Palestinian officials don’t believe that Palestinian Authority President Mahmoud
Abbas’s Friday-scheduled meeting with US Secretary of State Hillary Clinton and
French President Francois Hollande will bring them back to the negotiation
table.
The meeting, which Clinton requested, will discuss the
Israeli-Palestinian peace talks and the release of Palestinian detainees in
Israeli jails.

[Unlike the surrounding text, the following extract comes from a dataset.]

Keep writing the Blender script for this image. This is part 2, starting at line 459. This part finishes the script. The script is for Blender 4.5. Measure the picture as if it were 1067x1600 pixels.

The meeting agenda also includes a Palestinian plan to seek a UN
resolution that condemns settlements in the “occupied” territories.
Abbas
left the Palestinian territories Wednesday evening for Jordan, in a visit that
will also take him to France.
Xavier Abu Eid, an adviser at the Palestine
Liberation Organization Negotiations Support Unit, told The Jerusalem Post that
the release of 132 Palestinians whom Israel had detained before it signed the
Oslo Accords with the PLO in 1993, as well as a total settlement freeze, were
part of previous agreements Israel and the PLO had signed.
“If you need
to talk about a credible peace process, it’s only fair that the two parties
abide by previous agreements in order to sit together and negotiate again,” he
said.
Earlier this year, the two parties met in the Jordanian capital for
“exploratory talks” that failed to revive the peace process.
Abu Eid said
the PA was flexible in terms of meeting and opening a dialogue with Israeli
officials, but negotiations with Israel would require a total settlement
freeze.
Last month a presidential spokesperson declared that Abbas would
agree to meet with Prime Minister Binyamin Benjamin Netanyahu if he released the
ill detainees, plus those who had been detained before Oslo, and allowed police
weapons to enter the West Bank.
The peace process has been halted since
October 2010, as Israel refused to extend a 10-month partial moratorium on
settlement building.
Palestinians have declared that they want a total
settlement freeze before going back to negotiations, but Israel refuses any
preconditions to continuing the peace talks.
Abu Eid said the previous
settlement suspension in 2010 wasn’t a real one, as it excluded already-approved
buildings, building in east Jerusalem, and public buildings in the “occupied”
territories.
“International organizations admitted that there were 900
violations of the moratorium,” he said., adding, “We think that Israel uses the
peace process as a cover for building more settlements.
In 1990, the
settlers [numbered] 100,000, and now they are more than 500,000.”
Clinton
is expected to pressure Abbas on a decision the PLO executive committee made
last week to pursue a UN resolution condemning settlements.
An Abbas
diplomatic adviser told the Post earlier this week that the only gesture that
would prevent Palestinians from heading to the UN General Assembly was a
settlement freeze.
A senior Fatah official downplayed the results that
might come out from this meeting, but said that Clinton would try to convince
Abbas with Israeli confidence-building measures.
“She doesn’t have much
to offer. Israel is the one that decides if the negotiations will continue, and
they know how,” the official said, referring to a settlement freeze.
The
official said the Palestinian leadership wanted to go back to the negotiation
table, but under good terms.
“After two years of halting negotiations,
the PA didn’t gain anything,” he said.
Nevertheless, the latest popular
pressure on the PA in Ramallah makes it harder for the Palestinian leader to
accept going back to the negotiation table empty-handed.
“He [Abbas] has
to have a good reason to give his people [for] why he returned to talks after
having [insisted] on a settlement freeze all that time – it should be a
settlement freeze or something as good as that,” the official added.
On
Tuesday evening, hundreds marched from downtown Ramallah to Abbas’s headquarters
in the Mukata compound, protesting negotiations and condemning police violence
at previous rallies.
Two previous rallies weren’t allowed to reach the
Mukata in the beginning of the week, as PA security forces violently kept back
the crowd.
Abbas is also planning to meet with High Commissioner for
Foreign and Security Policy in the European Union Catherine Ashton, and the
foreign ministers of Britain and Norway. He is expected to discuss the latest
financial crisis in his tour.
On Tuesday, Finance Minister Nabil Qassis
announced that the PA was incapable of paying salaries to public employees this
month due to a financial crisis described as the biggest in the PA’s history.